## start DATA EXTRACT

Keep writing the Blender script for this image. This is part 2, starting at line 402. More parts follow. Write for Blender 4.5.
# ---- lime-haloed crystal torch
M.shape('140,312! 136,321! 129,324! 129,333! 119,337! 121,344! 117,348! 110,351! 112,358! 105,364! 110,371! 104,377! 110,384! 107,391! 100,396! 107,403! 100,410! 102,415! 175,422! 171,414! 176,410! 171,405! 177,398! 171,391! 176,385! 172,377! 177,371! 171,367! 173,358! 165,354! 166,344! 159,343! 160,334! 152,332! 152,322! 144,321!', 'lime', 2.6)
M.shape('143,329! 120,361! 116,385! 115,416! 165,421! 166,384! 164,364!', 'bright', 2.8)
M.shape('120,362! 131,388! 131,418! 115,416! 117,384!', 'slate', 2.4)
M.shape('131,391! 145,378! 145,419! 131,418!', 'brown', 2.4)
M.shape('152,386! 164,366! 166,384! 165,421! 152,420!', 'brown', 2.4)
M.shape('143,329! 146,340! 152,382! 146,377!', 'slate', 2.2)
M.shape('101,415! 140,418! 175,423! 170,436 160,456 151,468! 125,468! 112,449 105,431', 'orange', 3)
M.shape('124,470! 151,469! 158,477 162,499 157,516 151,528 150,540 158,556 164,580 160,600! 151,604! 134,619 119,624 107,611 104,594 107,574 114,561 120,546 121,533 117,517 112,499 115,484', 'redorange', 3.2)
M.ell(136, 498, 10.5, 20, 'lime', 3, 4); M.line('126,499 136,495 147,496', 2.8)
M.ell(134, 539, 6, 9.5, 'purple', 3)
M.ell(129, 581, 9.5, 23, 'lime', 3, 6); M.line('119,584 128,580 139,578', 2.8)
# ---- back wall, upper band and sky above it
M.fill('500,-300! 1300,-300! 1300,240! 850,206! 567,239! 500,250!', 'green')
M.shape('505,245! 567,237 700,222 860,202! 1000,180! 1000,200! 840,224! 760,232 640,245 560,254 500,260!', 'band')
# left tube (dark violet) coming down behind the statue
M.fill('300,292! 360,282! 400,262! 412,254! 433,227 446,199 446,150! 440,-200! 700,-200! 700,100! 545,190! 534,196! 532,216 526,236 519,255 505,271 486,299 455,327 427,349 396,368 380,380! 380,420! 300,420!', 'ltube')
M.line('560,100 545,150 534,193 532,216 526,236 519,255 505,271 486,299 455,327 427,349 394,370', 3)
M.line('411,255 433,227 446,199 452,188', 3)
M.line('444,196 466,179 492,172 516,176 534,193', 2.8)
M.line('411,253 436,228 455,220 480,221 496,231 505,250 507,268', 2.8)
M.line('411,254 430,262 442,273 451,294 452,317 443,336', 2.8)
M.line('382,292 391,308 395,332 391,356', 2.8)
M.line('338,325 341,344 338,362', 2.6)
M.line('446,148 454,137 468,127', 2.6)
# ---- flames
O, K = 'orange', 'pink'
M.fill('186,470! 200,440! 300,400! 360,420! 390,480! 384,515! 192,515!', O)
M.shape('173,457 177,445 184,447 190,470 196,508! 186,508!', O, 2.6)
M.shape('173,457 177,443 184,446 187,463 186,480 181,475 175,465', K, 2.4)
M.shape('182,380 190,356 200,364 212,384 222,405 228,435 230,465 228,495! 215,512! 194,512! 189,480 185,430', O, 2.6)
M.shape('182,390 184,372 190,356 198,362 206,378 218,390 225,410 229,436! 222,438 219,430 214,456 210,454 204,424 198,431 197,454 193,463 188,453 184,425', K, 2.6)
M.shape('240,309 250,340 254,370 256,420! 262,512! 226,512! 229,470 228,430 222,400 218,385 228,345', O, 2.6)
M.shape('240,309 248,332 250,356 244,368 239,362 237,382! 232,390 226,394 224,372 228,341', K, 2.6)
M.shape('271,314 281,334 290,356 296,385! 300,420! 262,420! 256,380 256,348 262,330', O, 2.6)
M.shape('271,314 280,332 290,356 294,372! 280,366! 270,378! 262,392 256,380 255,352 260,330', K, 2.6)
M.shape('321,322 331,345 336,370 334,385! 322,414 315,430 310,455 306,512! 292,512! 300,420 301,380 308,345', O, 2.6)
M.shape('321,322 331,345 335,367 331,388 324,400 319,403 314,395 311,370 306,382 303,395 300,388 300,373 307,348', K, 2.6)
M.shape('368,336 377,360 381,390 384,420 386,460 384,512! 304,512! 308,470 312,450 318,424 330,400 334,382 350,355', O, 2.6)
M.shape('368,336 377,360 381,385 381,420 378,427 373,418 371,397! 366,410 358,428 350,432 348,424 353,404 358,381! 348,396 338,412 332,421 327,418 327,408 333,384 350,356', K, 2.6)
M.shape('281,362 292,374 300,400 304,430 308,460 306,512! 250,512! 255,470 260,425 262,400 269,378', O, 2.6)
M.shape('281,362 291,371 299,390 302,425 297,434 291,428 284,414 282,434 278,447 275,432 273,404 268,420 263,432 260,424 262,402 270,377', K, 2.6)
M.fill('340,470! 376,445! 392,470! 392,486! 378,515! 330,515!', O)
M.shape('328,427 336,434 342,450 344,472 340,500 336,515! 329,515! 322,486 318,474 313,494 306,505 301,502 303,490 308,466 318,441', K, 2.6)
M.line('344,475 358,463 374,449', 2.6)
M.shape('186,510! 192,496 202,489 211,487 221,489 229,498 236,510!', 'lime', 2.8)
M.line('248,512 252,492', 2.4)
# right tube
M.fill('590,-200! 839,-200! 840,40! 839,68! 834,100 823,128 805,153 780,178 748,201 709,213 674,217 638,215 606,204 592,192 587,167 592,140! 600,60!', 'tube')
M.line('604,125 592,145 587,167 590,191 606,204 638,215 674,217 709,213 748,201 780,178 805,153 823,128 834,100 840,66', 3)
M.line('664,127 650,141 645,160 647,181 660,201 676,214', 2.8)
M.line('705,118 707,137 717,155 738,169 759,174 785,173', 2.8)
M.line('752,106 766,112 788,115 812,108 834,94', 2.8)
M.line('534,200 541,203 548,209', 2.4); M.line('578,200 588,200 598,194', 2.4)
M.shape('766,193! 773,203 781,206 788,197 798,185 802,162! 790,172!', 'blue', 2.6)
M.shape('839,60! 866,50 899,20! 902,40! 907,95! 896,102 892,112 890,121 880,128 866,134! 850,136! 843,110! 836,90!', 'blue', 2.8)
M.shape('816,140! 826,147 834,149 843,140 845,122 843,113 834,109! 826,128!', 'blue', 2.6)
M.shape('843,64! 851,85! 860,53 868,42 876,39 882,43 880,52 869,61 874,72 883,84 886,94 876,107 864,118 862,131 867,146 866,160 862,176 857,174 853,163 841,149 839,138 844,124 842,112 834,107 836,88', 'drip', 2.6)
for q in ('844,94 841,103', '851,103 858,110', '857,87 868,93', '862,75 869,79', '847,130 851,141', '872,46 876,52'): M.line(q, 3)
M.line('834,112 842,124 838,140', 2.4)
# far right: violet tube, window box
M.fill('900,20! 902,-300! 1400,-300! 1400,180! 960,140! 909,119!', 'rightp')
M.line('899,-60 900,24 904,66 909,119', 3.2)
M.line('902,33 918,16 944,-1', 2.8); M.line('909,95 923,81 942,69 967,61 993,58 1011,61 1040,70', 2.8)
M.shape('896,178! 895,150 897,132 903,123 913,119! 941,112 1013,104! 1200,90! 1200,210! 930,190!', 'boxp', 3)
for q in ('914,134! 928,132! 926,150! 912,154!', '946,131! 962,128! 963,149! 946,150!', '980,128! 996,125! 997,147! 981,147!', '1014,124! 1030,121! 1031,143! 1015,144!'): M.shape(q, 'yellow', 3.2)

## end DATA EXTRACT

**WRITTEN REQUEST:**
Copy out each line above, character for character.

**COMPLETED TASK:**
Keep writing the Blender script for this image. This is part 2, starting at line 402. More parts follow. Write for Blender 4.5.
# ---- lime-haloed crystal torch
M.shape('140,312! 136,321! 129,324! 129,333! 119,337! 121,344! 117,348! 110,351! 112,358! 105,364! 110,371! 104,377! 110,384! 107,391! 100,396! 107,403! 100,410! 102,415! 175,422! 171,414! 176,410! 171,405! 177,398! 171,391! 176,385! 172,377! 177,371! 171,367! 173,358! 165,354! 166,344! 159,343! 160,334! 152,332! 152,322! 144,321!', 'lime', 2.6)
M.shape('143,329! 120,361! 116,385! 115,416! 165,421! 166,384! 164,364!', 'bright', 2.8)
M.shape('120,362! 131,388! 131,418! 115,416! 117,384!', 'slate', 2.4)
M.shape('131,391! 145,378! 145,419! 131,418!', 'brown', 2.4)
M.shape('152,386! 164,366! 166,384! 165,421! 152,420!', 'brown', 2.4)
M.shape('143,329! 146,340! 152,382! 146,377!', 'slate', 2.2)
M.shape('101,415! 140,418! 175,423! 170,436 160,456 151,468! 125,468! 112,449 105,431', 'orange', 3)
M.shape('124,470! 151,469! 158,477 162,499 157,516 151,528 150,540 158,556 164,580 160,600! 151,604! 134,619 119,624 107,611 104,594 107,574 114,561 120,546 121,533 117,517 112,499 115,484', 'redorange', 3.2)
M.ell(136, 498, 10.5, 20, 'lime', 3, 4); M.line('126,499 136,495 147,496', 2.8)
M.ell(134, 539, 6, 9.5, 'purple', 3)
M.ell(129, 581, 9.5, 23, 'lime', 3, 6); M.line('119,584 128,580 139,578', 2.8)
# ---- back wall, upper band and sky above it
M.fill('500,-300! 1300,-300! 1300,240! 850,206! 567,239! 500,250!', 'green')
M.shape('505,245! 567,237 700,222 860,202! 1000,180! 1000,200! 840,224! 760,232 640,245 560,254 500,260!', 'band')
# left tube (dark violet) coming down behind the statue
M.fill('300,292! 360,282! 400,262! 412,254! 433,227 446,199 446,150! 440,-200! 700,-200! 700,100! 545,190! 534,196! 532,216 526,236 519,255 505,271 486,299 455,327 427,349 396,368 380,380! 380,420! 300,420!', 'ltube')
M.line('560,100 545,150 534,193 532,216 526,236 519,255 505,271 486,299 455,327 427,349 394,370', 3)
M.line('411,255 433,227 446,199 452,188', 3)
M.line('444,196 466,179 492,172 516,176 534,193', 2.8)
M.line('411,253 436,228 455,220 480,221 496,231 505,250 507,268', 2.8)
M.line('411,254 430,262 442,273 451,294 452,317 443,336', 2.8)
M.line('382,292 391,308 395,332 391,356', 2.8)
M.line('338,325 341,344 338,362', 2.6)
M.line('446,148 454,137 468,127', 2.6)
# ---- flames
O, K = 'orange', 'pink'
M.fill('186,470! 200,440! 300,400! 360,420! 390,480! 384,515! 192,515!', O)
M.shape('173,457 177,445 184,447 190,470 196,508! 186,508!', O, 2.6)
M.shape('173,457 177,443 184,446 187,463 186,480 181,475 175,465', K, 2.4)
M.shape('182,380 190,356 200,364 212,384 222,405 228,435 230,465 228,495! 215,512! 194,512! 189,480 185,430', O, 2.6)
M.shape('182,390 184,372 190,356 198,362 206,378 218,390 225,410 229,436! 222,438 219,430 214,456 210,454 204,424 198,431 197,454 193,463 188,453 184,425', K, 2.6)
M.shape('240,309 250,340 254,370 256,420! 262,512! 226,512! 229,470 228,430 222,400 218,385 228,345', O, 2.6)
M.shape('240,309 248,332 250,356 244,368 239,362 237,382! 232,390 226,394 224,372 228,341', K, 2.6)
M.shape('271,314 281,334 290,356 296,385! 300,420! 262,420! 256,380 256,348 262,330', O, 2.6)
M.shape('271,314 280,332 290,356 294,372! 280,366! 270,378! 262,392 256,380 255,352 260,330', K, 2.6)
M.shape('321,322 331,345 336,370 334,385! 322,414 315,430 310,455 306,512! 292,512! 300,420 301,380 308,345', O, 2.6)
M.shape('321,322 331,345 335,367 331,388 324,400 319,403 314,395 311,370 306,382 303,395 300,388 300,373 307,348', K, 2.6)
M.shape('368,336 377,360 381,390 384,420 386,460 384,512! 304,512! 308,470 312,450 318,424 330,400 334,382 350,355', O, 2.6)
M.shape('368,336 377,360 381,385 381,420 378,427 373,418 371,397! 366,410 358,428 350,432 348,424 353,404 358,381! 348,396 338,412 332,421 327,418 327,408 333,384 350,356', K, 2.6)
M.shape('281,362 292,374 300,400 304,430 308,460 306,512! 250,512! 255,470 260,425 262,400 269,378', O, 2.6)
M.shape('281,362 291,371 299,390 302,425 297,434 291,428 284,414 282,434 278,447 275,432 273,404 268,420 263,432 260,424 262,402 270,377', K, 2.6)
M.fill('340,470! 376,445! 392,470! 392,486! 378,515! 330,515!', O)
M.shape('328,427 336,434 342,450 344,472 340,500 336,515! 329,515! 322,486 318,474 313,494 306,505 301,502 303,490 308,466 318,441', K, 2.6)
M.line('344,475 358,463 374,449', 2.6)
M.shape('186,510! 192,496 202,489 211,487 221,489 229,498 236,510!', 'lime', 2.8)
M.line('248,512 252,492', 2.4)
# right tube
M.fill('590,-200! 839,-200! 840,40! 839,68! 834,100 823,128 805,153 780,178 748,201 709,213 674,217 638,215 606,204 592,192 587,167 592,140! 600,60!', 'tube')
M.line('604,125 592,145 587,167 590,191 606,204 638,215 674,217 709,213 748,201 780,178 805,153 823,128 834,100 840,66', 3)
M.line('664,127 650,141 645,160 647,181 660,201 676,214', 2.8)
M.line('705,118 707,137 717,155 738,169 759,174 785,173', 2.8)
M.line('752,106 766,112 788,115 812,108 834,94', 2.8)
M.line('534,200 541,203 548,209', 2.4); M.line('578,200 588,200 598,194', 2.4)
M.shape('766,193! 773,203 781,206 788,197 798,185 802,162! 790,172!', 'blue', 2.6)
M.shape('839,60! 866,50 899,20! 902,40! 907,95! 896,102 892,112 890,121 880,128 866,134! 850,136! 843,110! 836,90!', 'blue', 2.8)
M.shape('816,140! 826,147 834,149 843,140 845,122 843,113 834,109! 826,128!', 'blue', 2.6)
M.shape('843,64! 851,85! 860,53 868,42 876,39 882,43 880,52 869,61 874,72 883,84 886,94 876,107 864,118 862,131 867,146 866,160 862,176 857,174 853,163 841,149 839,138 844,124 842,112 834,107 836,88', 'drip', 2.6)
for q in ('844,94 841,103', '851,103 858,110', '857,87 868,93', '862,75 869,79', '847,130 851,141', '872,46 876,52'): M.line(q, 3)
M.line('834,112 842,124 838,140', 2.4)
# far right: violet tube, window box
M.fill('900,20! 902,-300! 1400,-300! 1400,180! 960,140! 909,119!', 'rightp')
M.line('899,-60 900,24 904,66 909,119', 3.2)
M.line('902,33 918,16 944,-1', 2.8); M.line('909,95 923,81 942,69 967,61 993,58 1011,61 1040,70', 2.8)
M.shape('896,178! 895,150 897,132 903,123 913,119! 941,112 1013,104! 1200,90! 1200,210! 930,190!', 'boxp', 3)
for q in ('914,134! 928,132! 926,150! 912,154!', '946,131! 962,128! 963,149! 946,150!', '980,128! 996,125! 997,147! 981,147!', '1014,124! 1030,121! 1031,143! 1015,144!'): M.shape(q, 'yellow', 3.2)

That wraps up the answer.